Pioneer Information
Born at Shadwell, his family’s plantation near Charlottesville, Virginia, and educated at the College of William and Mary from which he graduated in 1762, the two-term President embodied the ideal of the ‘Renaissance Man,’ and became one of the nation’s most ardent agrarianists. An architect, scholar, inventor, and naturalist, he learned to survey in his youth, most likely from his father, for whom it was a profession.
Jefferson’s interest in landscape gardening blossomed early with his purchase of John James’ Theory and Practice of Gardening in 1765, which codified the practice of making geometrical gardens.
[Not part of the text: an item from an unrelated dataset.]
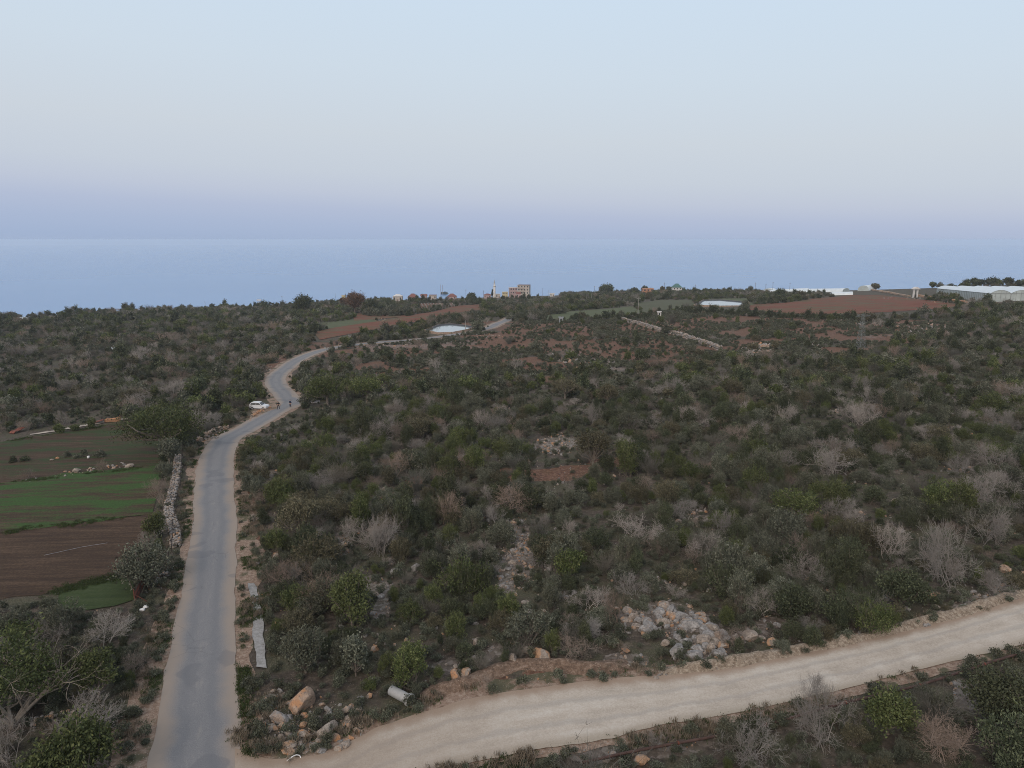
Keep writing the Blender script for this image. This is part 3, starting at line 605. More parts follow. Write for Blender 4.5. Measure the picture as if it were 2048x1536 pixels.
# ------------------------------------------------------------------ where plants may stand
KEEP = []
rp = np.stack(proj(np.column_stack([offset(RC, -RW - .4), H(*offset(RC, -RW - .4).T)]))[:2], 1); rq = np.stack(proj(np.column_stack([offset(RC, RW + .4), H(*offset(RC, RW + .4).T)]))[:2], 1)
_far = RCd < 285
KEEP.append(('road', np.vstack([rp[_far], rq[_far][::-1]]).tolist()))
KEEP.append(('track', TU + TL[::-1]))
KEEP.append(('field', [(-420, 905), (0, 868), (258, 836), (300, 850), (330, 860), (325, 940), (322, 1000), (302, 1030), (296, 1120), (262, 1150), (270, 1205), (115, 1222), (110, 1190), (0, 1205), (-420, 1280)]))
KEEP.append(('pool', [(852, 670), (875, 652), (945, 652), (945, 662), (900, 672)]))
KEEP.append(('pool2', [(1388, 616), (1405, 603), (1492, 603), (1482, 616)]))
KEEP.append(('strip', [(488, 1160), (518, 1160), (540, 1250), (540, 1345), (500, 1345)]))
KEEP.append(('red1', [(625, 664), (700, 650), (800, 635), (860, 625), (905, 613), (960, 609), (965, 620), (915, 626), (840, 643), (770, 655), (700, 668), (640, 680)]))
KEEP.append(('red2', [(706, 626), (740, 630), (810, 630), (812, 636), (740, 642), (708, 643)]))
KEEP.append(('green1', [(590, 656), (640, 646), (745, 639), (755, 643), (700, 652), (600, 665)]))
KEEP.append(('vine', [(832, 608), (910, 606), (908, 612), (838, 622)]))
KEEP.append(('green2', [(1090, 632), (1137, 623), (1262, 613), (1290, 625), (1230, 634), (1090, 641)]))
KEEP.append(('brown2', [(1262, 608), (1320, 600), (1385, 600), (1392, 614), (1290, 626)]))
KEEP.append(('green3', [(1412, 598), (1500, 597), (1510, 611), (1412, 605)]))
KEEP.append(('red3', [(1495, 611), (1567, 606), (1634, 597), (1700, 591), (1767, 591), (1834, 599), (1925, 611), (1847, 621), (1714, 629), (1567, 628), (1495, 620)]))
KEEP.append(('meadow', [(1700, 572), (1872, 570), (1872, 600), (1800, 596), (1700, 590)]))
KEEP.append(('glass', [(1865, 577), (2300, 577), (2300, 612), (1990, 608), (1865, 592)]))
KEEP.append(('tunnels', [(1512, 578), (1600, 574), (1710, 582), (1700, 592), (1600, 592), (1512, 584)]))
KEEP.append(('heap', [(1238, 1232), (1290, 1208), (1430, 1215), (1445, 1300), (1400, 1332), (1330, 1330), (1255, 1290)]))
KEEP.append(('heap', [(1012, 1045), (1048, 1038), (1072, 1120), (1052, 1170), (1030, 1205), (1008, 1190), (1000, 1150), (985, 1115), (1015, 1085)]))
KEEP.append(('heap', [(735, 1215), (755, 1165), (790, 1170), (785, 1235), (750, 1250)])); KEEP.append(('heap', [(1090, 895), (1110, 878), (1150, 882), (1150, 912), (1085, 915)])); KEEP.append(('heap', [(1060, 937), (1120, 930), (1250, 921), (1252, 926), (1130, 938), (1070, 943)]))
KEEP.append(('heap', [(670, 1100), (690, 1070), (720, 1080), (700, 1105)])); KEEP.append(('heap', [(1480, 1285), (1495, 1255), (1560, 1255), (1570, 1280), (1550, 1300)]))
KEEP.append(('heap', [(240, 1150), (345, 1138), (342, 1245), (235, 1235)])); KEEP.append(('heap', [(338, 905), (378, 898), (388, 950), (374, 1020), (370, 1105), (332, 1125), (325, 1010), (338, 960)]))
KEEP.append(('low', [(480, 1540), (900, 1530), (900, 1660), (480, 1760)]))
KEEP.append(('low', [(840, 1545), (1000, 1516), (1193, 1483), (1331, 1450), (1420, 1436), (1432, 1475), (1180, 1560), (840, 1600)])); KEEP.append(('low', [(1700, 1385), (1900, 1335), (2048, 1298), (2200, 1260), (2200, 1290), (2048, 1335), (1830, 1392)]))
KEEP.append(('road', [(965, 664), (985, 648), (1012, 634), (1030, 630), (1034, 638), (1005, 662)]));
KEEP.append(('car', [(503, 800), (612, 792), (600, 822), (545, 838), (520, 848)])); KEEP.append(('village', [(780, 597), (1120, 590), (1120, 602), (780, 606)])); KEEP.append(('bankzone', [(845, 1412), (930, 1352), (1080, 1315), (1275, 1322), (1280, 1348), (1100, 1355), (960, 1380), (870, 1420)]))
KEEP.append(('car', [(498, 828), (500, 800), (545, 798), (560, 812), (530, 832)]))
def blocked(px, py, pyt=None, names=None):
    b = np.zeros(np.shape(px), bool)
    for n, poly in KEEP:
        if names and n not in names: continue
        b |= inpoly(px, py, poly)
        if pyt is not None and n in ('road', 'track', 'heap', 'low', 'field', 'pool', 'pool2', 'strip', 'car', 'red3', 'red1'): b |= inpoly(px, pyt, poly)
    return b
def scatter(r0, r1, step, rng, az=41):
    n = int(math.radians(2 * az) / 2 * (r1 * r1 - r0 * r0) / step ** 2); r = np.sqrt(rng.uniform(r0 * r0, r1 * r1, n)); a = rng.uniform(-az, az, n) * math.pi / 180
    x, y = r * np.sin(a), r * np.cos(a); c = np.floor(np.stack([x, y], 1) / (step * .72)); _, i = np.unique(c, axis=0, return_index=True)
    return x[i], y[i], np.hypot(x[i], y[i])
def stuff_points(name, P, rot, scl, pick, protos, label):
    """one object of many small plants or stones"""
    me = bpy.data.meshes.new(name); me.vertices.add(len(P)); me.vertices.foreach_set('co', np.asarray(P, np.float32).ravel())
    a = me.attributes.new('rot', 'FLOAT_VECTOR', 'POINT'); a.data.foreach_set('vector', np.asarray(rot, np.float32).ravel())
    a = me.attributes.new('scl', 'FLOAT_VECTOR', 'POINT'); a.data.foreach_set('vector', np.asarray(scl, np.float32).ravel())
    a = me.attributes.new('pick', 'INT', 'POINT'); a.data.foreach_set('value', np.asarray(pick, np.int32))
    o = link(name, me); ng = bpy.data.node_groups.new(name, 'GeometryNodeTree')
    ng.interface.new_socket('Geometry', in_out='INPUT', socket_type='NodeSocketGeometry'); ng.interface.new_socket('Geometry', in_out='OUTPUT', socket_type='NodeSocketGeometry')
    nn, ll = ng.nodes, ng.links; gi, go = nn.new('NodeGroupInput'), nn.new('NodeGroupOutput'); jo = nn.new('GeometryNodeJoinGeometry'); ip = nn.new('GeometryNodeInstanceOnPoints')
    for pr in protos:
        oi = nn.new('GeometryNodeObjectInfo'); oi.transform_space = 'ORIGINAL'; oi.inputs['Object'].default_value = pr; oi.inputs['As Instance'].default_value = True; ll.new(oi.outputs['Geometry'], jo.inputs[0])
    ll.new(gi.outputs[0], ip.inputs['Points']); ll.new(jo.outputs[0], ip.inputs['Instance']); ip.inputs['Pick Instance'].default_value = True
    for an, tp, sk in (('rot', 'FLOAT_VECTOR', 'Rotation'), ('scl', 'FLOAT_VECTOR', 'Scale'), ('pick', 'INT', 'Instance Index')):
        na = nn.new('GeometryNodeInputNamedAttribute'); na.data_type = tp; na.inputs['Name'].default_value = an; ll.new(na.outputs['Attribute'], ip.inputs[sk])
    ll.new(ip.outputs[0], go.inputs[0]); md = o.modifiers.new('scatter', 'NODES'); md.node_group = ng
    return tag(o, label, None, None, 'stuff')
def ghost(me, name): return bpy.data.objects.new(name, me)     # carries a mesh for the scatter node tree only; never placed in the scene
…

Moreover, he was convinced by the work of Henry Home, Lord Kames, Elements of Criticism, that garden design was a fine art. Five years spent in Paris from 1784 to 1789 allowed Jefferson to travel throughout Western Europe and England, and familiarized him firsthand with European and English landscapes. Jefferson's designs for his own residences, Monticello and Poplar Forest, as well as for the University of Virginia, evince his rationalist approach to landscape gardening, his use of geometrical arrangements and terracing, and his affinity for melding architecture with the surrounding site. Since its opening in 1825, just one year before Jefferson's death, his Academical Village at the University of Virginia has had a profound influence on the planning of other American university campuses.